Les deux premiers mots sont significatifs : " l'or éclate " montre la richesse et l'éclat extérieur du personnage ; avant de parler de la personne, on parle de ses habits : son nom arrive en dernier dans la phrase. L'identité du personnage est contenue dans ses habits.

Au début, le dialogue est à parts égales ; à chacune des phrases avancées, le second personnage essaye de contredire le premier (ce est remarquable n'est pas l'or car on en trouve partout chez les marchands). Le second personnage essaye de remettre les choses à leur place mais le premier ne se laisse pas abattre par les arguments ; il rajoute les siens, surenchérit et montre la splendeur avec des termes laudatifs (qui servent à faire des louanges). Le second personnage développe une logique déductive " donc " et le premier énumère les possessions de Philémon (champ lexical de la richesse ou beauté avec les habits).

Philémon possède de la vanité (ce qui est vain, donc inutile). La seule curiosité, ironique, qu'il inspire est celle dû à ses habits et non à sa personne : " Vous m'inspirez enfin de la curiosité ". On va plus loin avec " Je vous quitte de la personne " : le personnage dit directement qu'il est inutile d'envoyer Philémon, mais qu'il souhaite juste voir ses habits.

e) Le dernier mot du moraliste
Le détracteur de Philémon l'emporte grâce à l'ironie.
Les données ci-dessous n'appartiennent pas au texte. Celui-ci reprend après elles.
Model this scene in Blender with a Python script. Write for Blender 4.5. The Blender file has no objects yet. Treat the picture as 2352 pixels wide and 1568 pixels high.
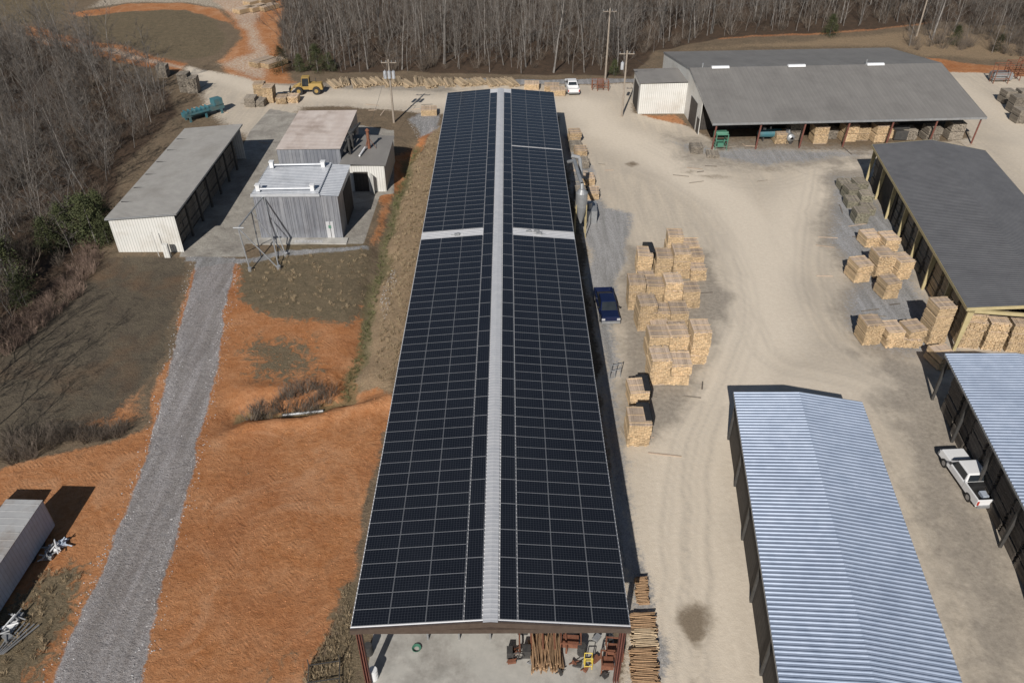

La conclusion du texte, en deux paragraphes, est au discours direct, s'adressant à Philémon. Le premier paragraphe de cette conclusion reprend le même argument que le détracteur ; La Bruyère dissocie la richesse (avec le terme péjoratif " attirail ") de la personne (" fat " : idiot, stupide), qui prétend s'imposer par la richesse puisqu'elle est sans intérêt mais veut faire parler d'elle.

Il y a une sorte de cercle concentrique dans la description du personnage : tel des poupées russes, on enlève l'emballage du personnage (" l'on écarte tout cet attirail… "), on pénètre en lui (" … pour pénétrer jusques a toi… ") et on exprime une sentence monosyllabique : fat (" …qui n'est qu'un fat. ") .

Le dernier paragraphe généralise la critique et donne la cause : s'il y a de tels personnes, c'est parce qu'il y a des gens qui apportent de l'admiration ; il existe plus d'admirateurs de Philémon que de Philémon lui-même.

La dernière phrase possède une syntaxe compliquée ; La Bruyère s'inspire dans " s'en croit plus de naissance et plus d'esprit " du Bourgeois Gentilhomme de Molière qui, bien que faisant parti du peuple, cherche à imiter la noblesse. La Bruyère était un admirateur de Molière, en particulier du Misanthrope, qui présente de nombreux points communs avec les Caractères. Des types humains se retrouvent dans les Caractères comme dans les comédies de Molière (Arpagon en Avare…).

La Bruyère montre des exemples à ne pas suivre : Philémon est le contraire de l'honnête homme.